** start of Source excerpt **

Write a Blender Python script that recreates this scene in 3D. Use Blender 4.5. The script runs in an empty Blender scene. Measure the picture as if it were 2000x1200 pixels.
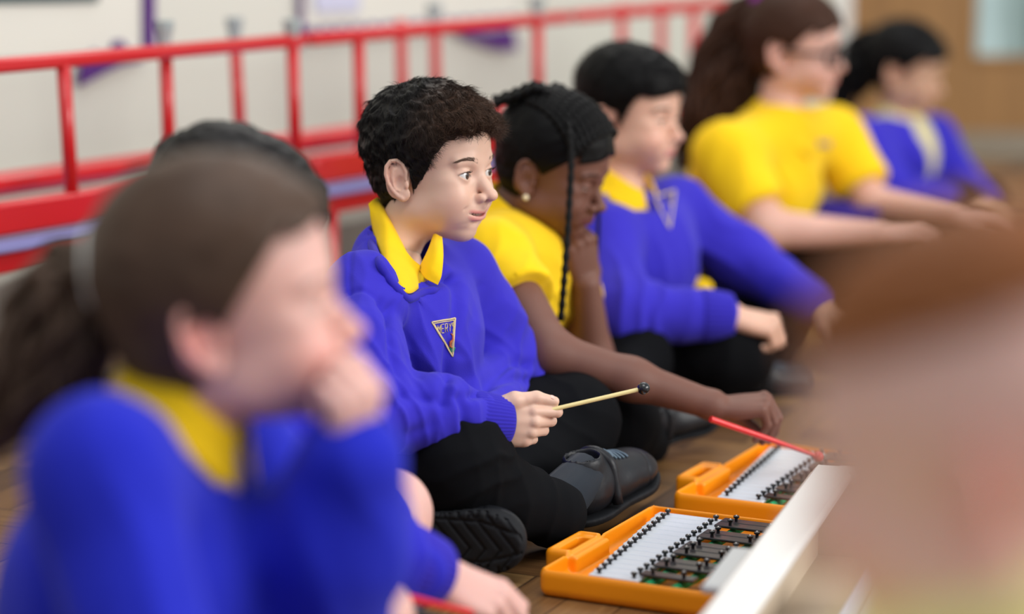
import bpy, bmesh, math, random, time
import numpy as np
from mathutils import Vector, Matrix
from mathutils.bvhtree import BVHTree
random.seed(7)
RNG = np.random.default_rng(11)
T0 = time.time()
SC = bpy.context.scene
COL = SC.collection
A = np.array
# ------------------------------------------------------------------ camera model (85 mm lens, 2000x1200)
FPX = 4722.0; CH = 0.85; PITCH = math.atan(830.0 / FPX)
SP, CP = math.sin(PITCH), math.cos(PITCH)
def P(px, py, D):
    xc = (px - 1000) / FPX * D; yc = -(py - 600) / FPX * D
    return A([xc, D * CP + yc * SP, CH + yc * CP - D * SP])
def PZ(px, py, z=0.0):
    D = (CH - z) / (SP + (py - 600) / FPX * CP)
    return P(px, py, D)
def nrm(v):
    v = np.asarray(v, float); return v / (np.linalg.norm(v) + 1e-12)
def s2l(c):
    return tuple((x / 12.92 if x <= .04045 else ((x + .055) / 1.055) ** 2.4) for x in [v / 255 for v in c]) + (1,)
# ------------------------------------------------------------------ materials
MATS = {}
def new_mat(name):
    m = bpy.data.materials.new(name); m.use_nodes = True; MATS[name] = m
    return m, m.node_tree, m.node_tree.nodes['Principled BSDF']
def simple(name, rgb, rough=.5, bump=0, bscale=200, metal=0, spec=.5, var=0, vscale=8, sheen=0, coat=0, sss=0, sssr=(1, .3, .15), trans=0):
    m, t, b = new_mat(name)
    c = s2l(rgb)
    b.inputs['Base Color'].default_value = c
    b.inputs['Roughness'].default_value = rough
    b.inputs['Metallic'].default_value = metal
    b.inputs['Specular IOR Level'].default_value = spec
    if coat: b.inputs['Coat Weight'].default_value = coat; b.inputs['Coat Roughness'].default_value = .08
    if sheen: b.inputs['Sheen Weight'].default_value = sheen; b.inputs['Sheen Roughness'].default_value = .5
    if sss:
        b.inputs['Subsurface Weight'].default_value = sss
        b.inputs['Subsurface Radius'].default_value = sssr; b.inputs['Subsurface Scale'].default_value = .006
    if trans: b.inputs['Transmission Weight'].default_value = trans
    tc = t.nodes.new('ShaderNodeTexCoord')
    if var:
        n = t.nodes.new('ShaderNodeTexNoise'); n.inputs['Scale'].default_value = vscale; n.inputs['Detail'].default_value = 4
        t.links.new(tc.outputs['Object'], n.inputs['Vector'])
        mx = t.nodes.new('ShaderNodeMixRGB'); mx.blend_type = 'MIX'
        mx.inputs[1].default_value = tuple(v * (1 - var) for v in c[:3]) + (1,)
        mx.inputs[2].default_value = tuple(min(1, v * (1 + var)) for v in c[:3]) + (1,)
        t.links.new(n.outputs['Fac'], mx.inputs[0]); t.links.new(mx.outputs[0], b.inputs['Base Color'])
    if bump:
        n = t.nodes.new('ShaderNodeTexNoise'); n.inputs['Scale'].default_value = bscale; n.inputs['Detail'].default_value = 3
        t.links.new(tc.outputs['Object'], n.inputs['Vector'])
        bp = t.nodes.new('ShaderNodeBump'); bp.inputs['Strength'].default_value = bump; bp.inputs['Distance'].default_value = .001
        t.links.new(n.outputs['Fac'], bp.inputs['Height']); t.links.new(bp.outputs[0], b.inputs['Normal'])
    return m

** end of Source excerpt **

Given request
Leave the pictures out and output the rest of the listing exactly.

Answer in full
Write a Blender Python script that recreates this scene in 3D. Use Blender 4.5. The script runs in an empty Blender scene. Measure the picture as if it were 2000x1200 pixels.
import bpy, bmesh, math, random, time
import numpy as np
from mathutils import Vector, Matrix
from mathutils.bvhtree import BVHTree
random.seed(7)
RNG = np.random.default_rng(11)
T0 = time.time()
SC = bpy.context.scene
COL = SC.collection
A = np.array
# ------------------------------------------------------------------ camera model (85 mm lens, 2000x1200)
FPX = 4722.0; CH = 0.85; PITCH = math.atan(830.0 / FPX)
SP, CP = math.sin(PITCH), math.cos(PITCH)
def P(px, py, D):
    xc = (px - 1000) / FPX * D; yc = -(py - 600) / FPX * D
    return A([xc, D * CP + yc * SP, CH + yc * CP - D * SP])
def PZ(px, py, z=0.0):
    D = (CH - z) / (SP + (py - 600) / FPX * CP)
    return P(px, py, D)
def nrm(v):
    v = np.asarray(v, float); return v / (np.linalg.norm(v) + 1e-12)
def s2l(c):
    return tuple((x / 12.92 if x <= .04045 else ((x + .055) / 1.055) ** 2.4) for x in [v / 255 for v in c]) + (1,)
# ------------------------------------------------------------------ materials
MATS = {}
def new_mat(name):
    m = bpy.data.materials.new(name); m.use_nodes = True; MATS[name] = m
    return m, m.node_tree, m.node_tree.nodes['Principled BSDF']
def simple(name, rgb, rough=.5, bump=0, bscale=200, metal=0, spec=.5, var=0, vscale=8, sheen=0, coat=0, sss=0, sssr=(1, .3, .15), trans=0):
    m, t, b = new_mat(name)
    c = s2l(rgb)
    b.inputs['Base Color'].default_value = c
    b.inputs['Roughness'].default_value = rough
    b.inputs['Metallic'].default_value = metal
    b.inputs['Specular IOR Level'].default_value = spec
    if coat: b.inputs['Coat Weight'].default_value = coat; b.inputs['Coat Roughness'].default_value = .08
    if sheen: b.inputs['Sheen Weight'].default_value = sheen; b.inputs['Sheen Roughness'].default_value = .5
    if sss:
        b.inputs['Subsurface Weight'].default_value = sss
        b.inputs['Subsurface Radius'].default_value = sssr; b.inputs['Subsurface Scale'].default_value = .006
    if trans: b.inputs['Transmission Weight'].default_value = trans
    tc = t.nodes.new('ShaderNodeTexCoord')
    if var:
        n = t.nodes.new('ShaderNodeTexNoise'); n.inputs['Scale'].default_value = vscale; n.inputs['Detail'].default_value = 4
        t.links.new(tc.outputs['Object'], n.inputs['Vector'])
        mx = t.nodes.new('ShaderNodeMixRGB'); mx.blend_type = 'MIX'
        mx.inputs[1].default_value = tuple(v * (1 - var) for v in c[:3]) + (1,)
        mx.inputs[2].default_value = tuple(min(1, v * (1 + var)) for v in c[:3]) + (1,)
        t.links.new(n.outputs['Fac'], mx.inputs[0]); t.links.new(mx.outputs[0], b.inputs['Base Color'])
    if bump:
        n = t.nodes.new('ShaderNodeTexNoise'); n.inputs['Scale'].default_value = bscale; n.inputs['Detail'].default_value = 3
        t.links.new(tc.outputs['Object'], n.inputs['Vector'])
        bp = t.nodes.new('ShaderNodeBump'); bp.inputs['Strength'].default_value = bump; bp.inputs['Distance'].default_value = .001
        t.links.new(n.outputs['Fac'], bp.inputs['Height']); t.links.new(bp.outputs[0], b.inputs['Normal'])
    return m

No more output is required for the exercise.